‘Helped win the Cold War’: Former Nevada Test Site controller dies at 89
January 1, 2025 - 7:00 am
A former Nevada Test Site official who for a time was one of three test controllers — people responsible for ensuring the safe execution of nuclear testing — died last week at 89.
John D. Stewart died in St. George, Utah, from pneumonia on Dec. 23, his daughter Vicki Clarke said in a phone interview Tuesday.
Darwin Morgan, a retired spokesperson for the site, said only the U.S. president and the secretary of energy could supersede a test controller.
“Every American that served out there helped win the Cold War, and John was in a very unique position being the test controller for underground nuclear tests,” Morgan said.
Nick Aquilina, who worked at the test site for decades and was in charge of it for seven years, said Stewart was one of his favorite test site employees.
“He was a very quiet man,” Aquilina said. “I never saw him have any kind of temper at all.”
Aquilina said he thinks Stewart was the controller for the last test at the site, now known as the Nevada National Security Site, in 1992.
Morgan said Stewart would have had a role in the final test but was not the controller for it.
Stewart was born Feb. 12, 1935, in Loa, Utah. He grew up on what his daughter described as a “hardscrabble, rattlesnake-infested farm” in Aurora, Utah. His father died when he was 16, and Stewart and his older brother struggled to keep the farm going, but a teacher encouraged them to go to college. Stewart went to Utah State University on a scholarship, Clarke said, worked in a soil sciences lab and earned a soil sciences degree. He got a job at General Electric, then studied as a graduate student at UCLA.
Clarke said her dad wouldn’t say how many nuclear bomb tests he played a role in executing as a civilian employee, but he emphasized the scientific importance of the tests.
“He never wanted any credit for anything” and never spoke negatively of anyone, she said. “He treated people with so much respect and he was so humble that people did their best for him.”
After he retired in 1994, Stewart and his wife served a 14-year Church of Jesus Christ of Latter-day Saints mission at the St.

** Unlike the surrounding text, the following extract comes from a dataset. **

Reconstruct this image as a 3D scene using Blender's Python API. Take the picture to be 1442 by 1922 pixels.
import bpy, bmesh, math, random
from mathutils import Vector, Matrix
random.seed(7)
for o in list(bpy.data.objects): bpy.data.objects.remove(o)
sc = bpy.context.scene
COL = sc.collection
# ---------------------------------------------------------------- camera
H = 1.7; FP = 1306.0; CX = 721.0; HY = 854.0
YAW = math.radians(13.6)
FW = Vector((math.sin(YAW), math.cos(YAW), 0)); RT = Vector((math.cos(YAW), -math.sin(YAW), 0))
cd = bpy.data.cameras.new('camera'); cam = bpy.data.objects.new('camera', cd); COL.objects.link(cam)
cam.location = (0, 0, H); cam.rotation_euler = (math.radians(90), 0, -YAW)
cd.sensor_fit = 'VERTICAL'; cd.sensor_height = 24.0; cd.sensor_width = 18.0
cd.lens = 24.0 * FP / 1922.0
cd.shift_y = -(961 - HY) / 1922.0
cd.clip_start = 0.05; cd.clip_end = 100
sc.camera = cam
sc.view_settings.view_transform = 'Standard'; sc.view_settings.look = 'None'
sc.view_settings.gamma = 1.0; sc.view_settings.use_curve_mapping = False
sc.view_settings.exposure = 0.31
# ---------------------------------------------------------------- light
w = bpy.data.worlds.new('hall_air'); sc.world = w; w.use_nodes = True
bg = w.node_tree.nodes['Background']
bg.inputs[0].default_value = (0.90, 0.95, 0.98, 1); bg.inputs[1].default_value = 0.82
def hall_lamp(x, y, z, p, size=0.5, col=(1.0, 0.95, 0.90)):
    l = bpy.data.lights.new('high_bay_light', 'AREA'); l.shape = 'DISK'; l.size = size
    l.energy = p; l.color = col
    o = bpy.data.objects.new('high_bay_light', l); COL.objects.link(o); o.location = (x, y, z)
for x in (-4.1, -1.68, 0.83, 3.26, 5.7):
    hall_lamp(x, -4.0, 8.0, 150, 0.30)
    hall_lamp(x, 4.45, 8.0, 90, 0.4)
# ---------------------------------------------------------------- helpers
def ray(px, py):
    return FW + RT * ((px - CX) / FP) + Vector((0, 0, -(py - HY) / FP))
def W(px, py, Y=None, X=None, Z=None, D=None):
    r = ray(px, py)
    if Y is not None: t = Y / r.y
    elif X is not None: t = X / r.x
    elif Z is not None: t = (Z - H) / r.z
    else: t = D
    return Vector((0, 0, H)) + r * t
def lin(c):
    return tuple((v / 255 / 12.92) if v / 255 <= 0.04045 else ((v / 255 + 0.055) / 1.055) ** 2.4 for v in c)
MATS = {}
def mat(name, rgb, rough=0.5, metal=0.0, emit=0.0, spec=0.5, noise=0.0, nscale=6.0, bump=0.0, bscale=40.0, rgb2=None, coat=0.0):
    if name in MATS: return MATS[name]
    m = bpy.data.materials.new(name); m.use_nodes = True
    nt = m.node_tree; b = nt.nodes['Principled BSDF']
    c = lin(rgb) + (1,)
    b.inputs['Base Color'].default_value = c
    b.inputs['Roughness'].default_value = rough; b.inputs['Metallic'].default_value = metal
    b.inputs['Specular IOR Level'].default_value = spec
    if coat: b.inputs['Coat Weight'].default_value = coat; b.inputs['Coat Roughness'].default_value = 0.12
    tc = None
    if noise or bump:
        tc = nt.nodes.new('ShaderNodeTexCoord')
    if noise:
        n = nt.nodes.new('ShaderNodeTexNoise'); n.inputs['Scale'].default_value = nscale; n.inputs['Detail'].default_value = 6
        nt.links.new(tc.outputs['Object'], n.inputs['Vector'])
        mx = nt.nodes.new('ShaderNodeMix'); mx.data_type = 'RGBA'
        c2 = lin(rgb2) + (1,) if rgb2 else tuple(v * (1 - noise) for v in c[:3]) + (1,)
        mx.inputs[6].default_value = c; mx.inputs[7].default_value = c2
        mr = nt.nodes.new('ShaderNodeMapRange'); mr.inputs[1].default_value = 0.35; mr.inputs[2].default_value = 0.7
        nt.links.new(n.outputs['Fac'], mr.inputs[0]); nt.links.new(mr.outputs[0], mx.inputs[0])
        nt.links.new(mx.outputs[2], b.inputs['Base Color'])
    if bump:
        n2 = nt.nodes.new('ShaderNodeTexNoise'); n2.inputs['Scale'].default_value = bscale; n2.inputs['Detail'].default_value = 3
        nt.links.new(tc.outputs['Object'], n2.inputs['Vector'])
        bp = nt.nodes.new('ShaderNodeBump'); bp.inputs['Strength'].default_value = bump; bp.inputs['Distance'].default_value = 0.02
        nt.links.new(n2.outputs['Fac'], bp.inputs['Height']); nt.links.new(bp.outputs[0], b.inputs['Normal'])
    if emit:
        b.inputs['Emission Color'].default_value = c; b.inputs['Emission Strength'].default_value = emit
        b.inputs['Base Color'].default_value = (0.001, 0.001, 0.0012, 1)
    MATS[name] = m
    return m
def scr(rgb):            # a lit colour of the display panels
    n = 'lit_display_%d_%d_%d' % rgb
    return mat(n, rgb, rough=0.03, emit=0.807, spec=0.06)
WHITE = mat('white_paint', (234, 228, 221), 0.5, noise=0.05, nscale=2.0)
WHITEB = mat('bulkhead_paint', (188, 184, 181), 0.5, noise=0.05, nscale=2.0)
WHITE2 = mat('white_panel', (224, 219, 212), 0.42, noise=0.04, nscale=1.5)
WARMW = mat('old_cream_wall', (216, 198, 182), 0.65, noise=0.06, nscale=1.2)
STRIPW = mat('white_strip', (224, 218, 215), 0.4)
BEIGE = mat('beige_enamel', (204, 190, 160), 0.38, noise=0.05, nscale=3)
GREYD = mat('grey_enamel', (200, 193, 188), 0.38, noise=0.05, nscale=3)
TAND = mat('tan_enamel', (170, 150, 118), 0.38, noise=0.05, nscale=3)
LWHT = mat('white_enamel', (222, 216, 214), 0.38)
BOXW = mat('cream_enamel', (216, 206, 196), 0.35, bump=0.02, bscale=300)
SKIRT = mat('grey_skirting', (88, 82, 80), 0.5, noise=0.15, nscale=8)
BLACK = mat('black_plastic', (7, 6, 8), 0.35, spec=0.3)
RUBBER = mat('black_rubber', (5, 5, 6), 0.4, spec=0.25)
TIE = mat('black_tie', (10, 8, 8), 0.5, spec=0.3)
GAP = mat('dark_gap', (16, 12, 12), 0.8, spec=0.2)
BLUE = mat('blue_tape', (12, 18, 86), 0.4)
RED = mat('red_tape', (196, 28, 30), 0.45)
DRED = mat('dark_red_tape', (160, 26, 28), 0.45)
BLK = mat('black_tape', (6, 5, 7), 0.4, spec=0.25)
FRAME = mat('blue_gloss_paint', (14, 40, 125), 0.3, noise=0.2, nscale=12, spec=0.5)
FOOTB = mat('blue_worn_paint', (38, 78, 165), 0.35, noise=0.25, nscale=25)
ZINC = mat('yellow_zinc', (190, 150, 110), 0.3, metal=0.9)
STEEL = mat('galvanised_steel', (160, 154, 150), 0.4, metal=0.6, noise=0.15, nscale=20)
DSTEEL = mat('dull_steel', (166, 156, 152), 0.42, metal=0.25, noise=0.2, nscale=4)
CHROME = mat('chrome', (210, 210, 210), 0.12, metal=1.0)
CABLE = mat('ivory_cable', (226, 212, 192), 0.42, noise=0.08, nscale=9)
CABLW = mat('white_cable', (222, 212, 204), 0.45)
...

George Bishop’s Storehouse and Cannery, where he was in charge of the technical aspects of the plant’s machinery, according to Clarke and his obituary.
Besides his daughter, he’s survived by Carol Stewart, his wife of 71 years; three other children; 19 grandchildren and 43 great-grandchildren, his obituary said.
Paul Mudra, who worked with Stewart at the test site and was also a test controller, said the position was “very important.”
Testing “basically drove the Russians into defeat because it was a very costly endeavor to do those tests,” he said.
The work in which Stewart took part “deterred (an) adversarial government from forcing a political system on others using a threat of nuclear devastation,” Mudra added. “In other words, it stopped war.”